Nickels’ handling of transportation issues certainly contributed to his election loss. There’s a convoluted saga about Nickels supporting then opposing a new monorail expansion plan, which was never built. It wasn’t his fault, but it didn’t earn him a reputation as a public-transit visionary. And then there’s bicycle-friendliness (and general eco-coolness), where Seattle has a inferiority complex to its neighbor to the south, Portland. Nickels notes that his administration added bike lanes and paths and created a Bicycle Master Plan, but it’s tough to argue that made him a bike-infrastructure champion.

But more than anything, the downtown tunnel may have sealed his fate. The plan is for an auto-only behemoth, perhaps the largest such public infrastructure project in the country, with no room for public transit lines. It skimps on downtown exits, fueling criticism that it’s designed to shuttle suburbanites from one edge of the city to another. City taxpayers are responsible for cost overruns, and the perception is that urban representatives’who wanted a less costly street-level option’were outmuscled by suburban and rural interests in the statehouse.

Nickels opposed the tunnel at first, then fought to get it reduced from six lanes to four. Eventually he supported it, noting that, even with new light-rail lines, “there still will be a need for the delivery truck and people to take trips that transit will just not quite be able to replace.”

Local environmentalists and urbanists, says Steffen, view the $4.2 billion investment in fossil-fuel transportation as “not just a bad decision, but a catastrophic decision.”

“Greg Nickels just didn’t get what a pickle we’re in here in Seattle,” he said. “When the tough decisions came down, the perception was that he wasn’t willing to spend the political capital to do the forward-looking thing.”

Looking ahead

The city could well pursue bolder plans in the near future.
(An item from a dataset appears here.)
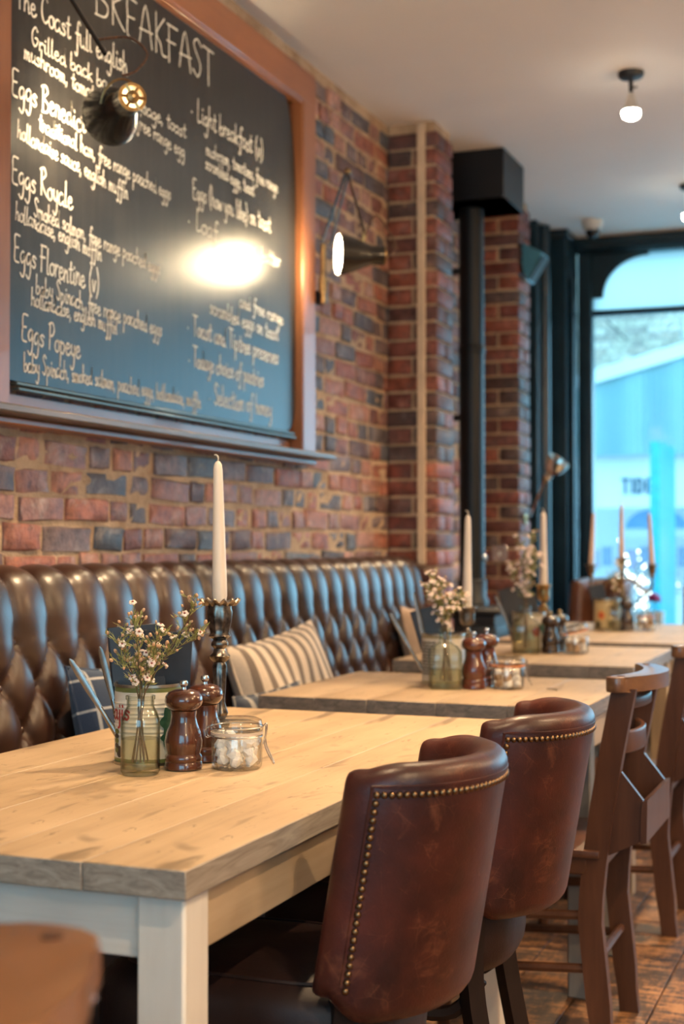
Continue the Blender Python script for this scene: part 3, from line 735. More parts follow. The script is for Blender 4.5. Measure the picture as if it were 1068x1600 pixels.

In January, when McGinn becomes mayor and Richard Conlin—cofounder of Sustainable Seattle—becomes city council president, Seattle will have environmental activists in its two most powerful political positions. A spokesman for McGinn didn’t say specifically whether he would stick to Nickels’ climate plan, though he said McGinn campaigned on making sustainable development a priority.

Nickels said he hasn’t decided about future plans—perhaps teaching, or NGO work with a national or international focus. “It will still involve cities and climate, energy, sustainability issues, I suspect,” he said.

He didn’t bite when I suggested the Obama administration needs a new green jobs czar, though he’s spoken with the White House personnel office.

Nickels was quick to talk up the climate work of other cities—Tulsa, Okla., has an office of sustainability; Austin, Texas, developed plug-in hybrid infrastructure; Carmel, Ind., uses roundabouts to reduce idling emissions, he said. He acknowledged that the voluntary climate plans hatched under the mayors’ agreement can become policy orphans, so to speak, when mayors leave office. Yet he argued that one of the key functions of city leadership is to show members of Congress that their constituents support climate action. The U.S. Conference of Mayors (Nickels is president, by the way) supports a national clean-energy bill, and Nickels figures that mayors can provide political cover for federal lawmakers to pass a bill.

“The climate debate that’s occurring in Congress is not the end,” he said. “It’s the beginning. [Cities] are going to have to take whatever Congress passes and make it real. That’s the hard work that’s going to take 20, 30, 40, 50 years. … There’s plenty of work to be done.”